To mama zaprowadziła mnie pierwszy raz na angielski do Wytwórni Języka. Na początku troszkę się bałem, ale teraz jest super i najchętniej przychodziłbym codziennie. Cały czas się bawimy i wygłupiamy. Bardzo lubię śpiewać angielskie piosenki. Lubię odgrywać różne role, ostatnio byłem Rycerzem Okrągłego Stołu. Angielski znam już bardzo dobrze - kiedy byliśmy z rodzicami w Londynie sam zamówiłem w restauracji dla wszystkich frytki, a na koniec lody!
01-07-2016

Andrzej

Nasz zakład 2 lata temu przejęła zagraniczna firma.
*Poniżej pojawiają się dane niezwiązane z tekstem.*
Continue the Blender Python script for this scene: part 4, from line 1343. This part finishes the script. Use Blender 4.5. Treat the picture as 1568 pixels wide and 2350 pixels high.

Pojawiła się możliwość awansu, ale warunkiem był komunikatywny angielski. Uczyłem się tego języka w technikum i na studiach, ale odkąd pamiętam czułem strach przed mówieniem. Nie podjąłem wyzwania. W zeszłym roku wziąłem sprawy we własne ręce i zapisałem się w Wytwórni Języka na kurs indywidualny - to był strzał w dziesiątkę! Niedawno wynegocjowałem ze szwedzkim szefem ponad dwukrotną podwyżkę. Po angielsku!
01-07-2016

Katarzyna

Angielski nigdy nie wchodził mi do głowy, a już mówienie było dla mnie koszmarem. Wytwórnię Języka poleciła mi koleżanka. Była zadowolona z półrocznego kursu - przekonywała że tu znajdę świetną atmosferę i wspierających nauczycieli. I rzeczywiście, okazało się że angielski może sprawiać frajdę! Nauka przychodzi mi automatycznie, czuję że robię szybkie postępy. Najbardziej podoba mi się to „zanurzenie w języku”. Polecam wszystkim opornym i niedowiarkom!